-- To be done --
Without the pictures, output the lines of the material from the very first through the one that holds "scene.camera = cam".

-- Recorded information --
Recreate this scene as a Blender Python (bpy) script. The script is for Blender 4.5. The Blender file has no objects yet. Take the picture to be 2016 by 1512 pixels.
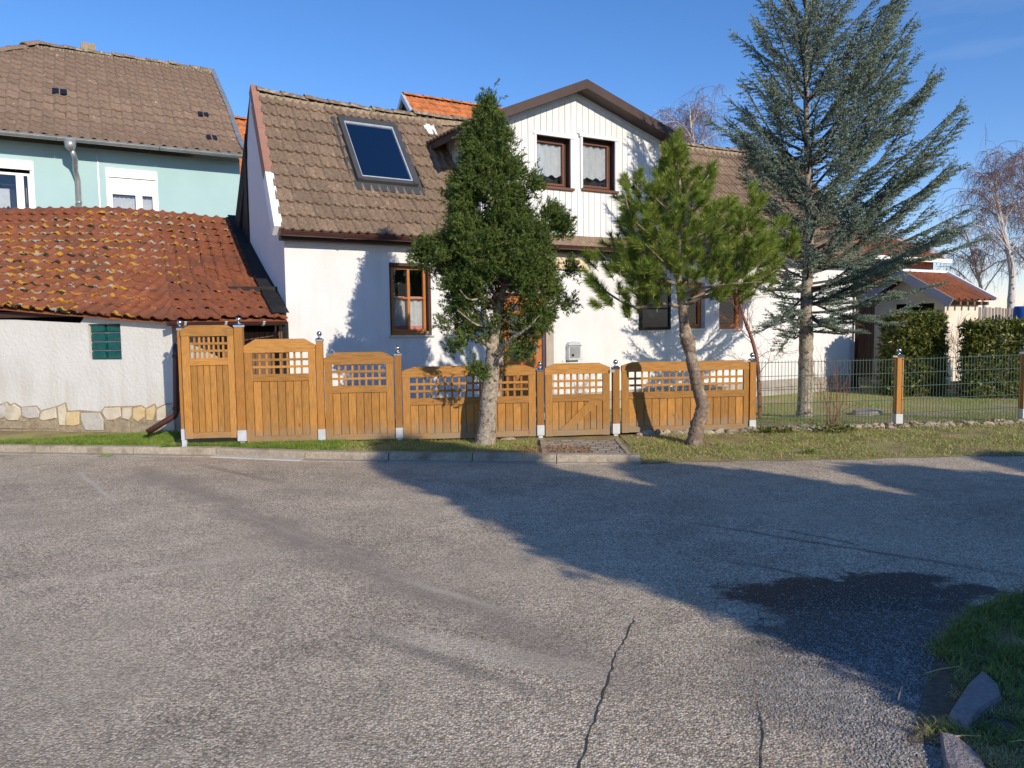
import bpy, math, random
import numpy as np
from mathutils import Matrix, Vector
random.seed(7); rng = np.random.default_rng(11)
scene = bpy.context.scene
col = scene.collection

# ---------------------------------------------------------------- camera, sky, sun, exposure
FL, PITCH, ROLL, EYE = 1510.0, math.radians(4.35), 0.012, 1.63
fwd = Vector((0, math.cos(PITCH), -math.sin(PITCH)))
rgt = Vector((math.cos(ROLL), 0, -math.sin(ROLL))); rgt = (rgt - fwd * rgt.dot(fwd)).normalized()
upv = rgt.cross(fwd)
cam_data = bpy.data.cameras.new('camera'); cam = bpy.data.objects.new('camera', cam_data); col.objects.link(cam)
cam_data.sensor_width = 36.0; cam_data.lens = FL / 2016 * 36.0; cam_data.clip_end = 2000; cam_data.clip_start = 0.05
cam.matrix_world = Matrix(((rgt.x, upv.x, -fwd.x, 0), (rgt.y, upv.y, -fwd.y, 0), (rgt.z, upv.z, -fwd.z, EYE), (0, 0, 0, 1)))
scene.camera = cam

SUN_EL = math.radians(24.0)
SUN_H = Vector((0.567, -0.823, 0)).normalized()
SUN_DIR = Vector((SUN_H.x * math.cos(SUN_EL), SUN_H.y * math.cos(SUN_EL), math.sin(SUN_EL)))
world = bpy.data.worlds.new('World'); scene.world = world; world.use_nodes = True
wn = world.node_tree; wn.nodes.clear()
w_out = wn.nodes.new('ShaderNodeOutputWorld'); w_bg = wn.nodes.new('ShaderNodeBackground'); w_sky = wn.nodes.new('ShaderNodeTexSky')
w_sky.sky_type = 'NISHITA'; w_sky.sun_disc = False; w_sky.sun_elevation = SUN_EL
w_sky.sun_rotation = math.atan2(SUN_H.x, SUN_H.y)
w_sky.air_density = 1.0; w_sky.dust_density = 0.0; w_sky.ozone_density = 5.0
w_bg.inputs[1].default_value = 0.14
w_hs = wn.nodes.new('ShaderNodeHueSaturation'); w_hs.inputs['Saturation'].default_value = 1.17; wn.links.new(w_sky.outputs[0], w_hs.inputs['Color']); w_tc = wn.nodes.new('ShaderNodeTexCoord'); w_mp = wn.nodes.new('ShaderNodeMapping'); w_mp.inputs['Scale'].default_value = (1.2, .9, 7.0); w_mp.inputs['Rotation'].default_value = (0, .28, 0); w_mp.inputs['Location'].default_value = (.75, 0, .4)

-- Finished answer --
Recreate this scene as a Blender Python (bpy) script. The script is for Blender 4.5. The Blender file has no objects yet. Take the picture to be 2016 by 1512 pixels.
import bpy, math, random
import numpy as np
from mathutils import Matrix, Vector
random.seed(7); rng = np.random.default_rng(11)
scene = bpy.context.scene
col = scene.collection

# ---------------------------------------------------------------- camera, sky, sun, exposure
FL, PITCH, ROLL, EYE = 1510.0, math.radians(4.35), 0.012, 1.63
fwd = Vector((0, math.cos(PITCH), -math.sin(PITCH)))
rgt = Vector((math.cos(ROLL), 0, -math.sin(ROLL))); rgt = (rgt - fwd * rgt.dot(fwd)).normalized()
upv = rgt.cross(fwd)
cam_data = bpy.data.cameras.new('camera'); cam = bpy.data.objects.new('camera', cam_data); col.objects.link(cam)
cam_data.sensor_width = 36.0; cam_data.lens = FL / 2016 * 36.0; cam_data.clip_end = 2000; cam_data.clip_start = 0.05
cam.matrix_world = Matrix(((rgt.x, upv.x, -fwd.x, 0), (rgt.y, upv.y, -fwd.y, 0), (rgt.z, upv.z, -fwd.z, EYE), (0, 0, 0, 1)))
scene.camera = cam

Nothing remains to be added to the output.